Anna Seim in Umeå: Protracted conflict in the Middle East risks disrupting global value chains

Presentation “Every day that the conflict in the Middle East continues, the risk of major disruptions to production and value chains increases, which could push up inflation. In a situation with high inflation and falling demand, we face difficult trade-offs. But in Sweden, we have low inflation at the outset and are well placed to manage developments.” These were the words of Deputy Governor Anna Seim when she visited Umeå on Thursday and spoke about the economic situation and monetary policy at Nordea and at a conference organised by the Swedish Association of Budget and Debt Counsellors.

Date: 23/04/2026 08:00

Speaker: Deputy Governor Anna Seim

Place: Umeå

Anna Seim, deputy governor

Anna Seim, deputy governor.

The conflict in the Middle East impacts a global economy that has proved resilient but been subject to severe challenges for some time. Rising energy prices are driving up production costs further and can give rise to negative supply effects and disruptions in complicated production networks. 

“At our most recent monetary policy meeting, I expressed more concern that inflation would be too high than that it would be too low, and noted that this justified intense vigilance. At the same time, it should be remembered that inflationary pressures in Sweden are currently subdued. There is still considerable uncertainty and developments are difficult to predict.”

“Last week we attended the IMF/World Bank Spring Meetings in Washington and had the opportunity to discuss developments with representatives of a large number of countries. It is clear that different economies are affected to varying degrees by rising oil and energy prices and that we also have different starting points. In Asia, concerns about the potential impact of the situation on production and global value chains are especially pronounced. Other countries are warning of a slowdown in economic activity." 
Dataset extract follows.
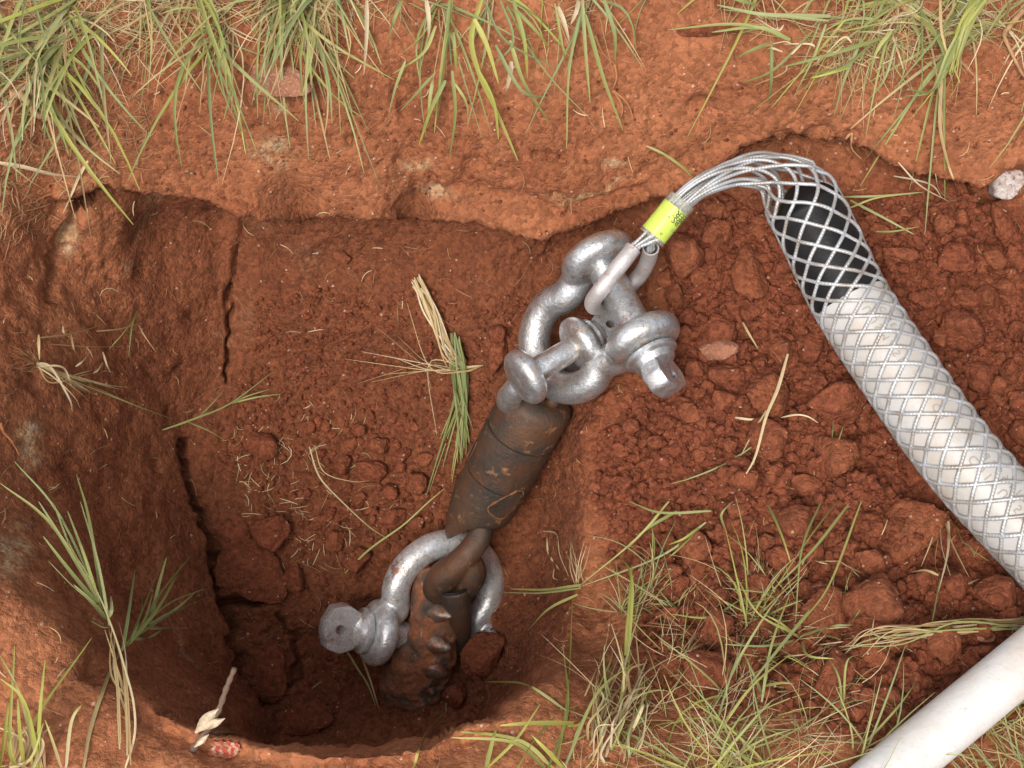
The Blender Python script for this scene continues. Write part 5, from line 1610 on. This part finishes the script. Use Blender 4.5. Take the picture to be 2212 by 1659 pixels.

A key factor in this situation is to conduct a ‘robust’ monetary policy that gives rise to acceptable outcomes even if the economy does not develop as we expect, said Ms Seim.

“As I argued in March, a policy rate of 1.75 per cent is a slightly expansionary, close-to-neutral interest rate level that provides us with a good starting point so that, once more reliable signals are available, we can adjust monetary policy if this is deemed warranted.”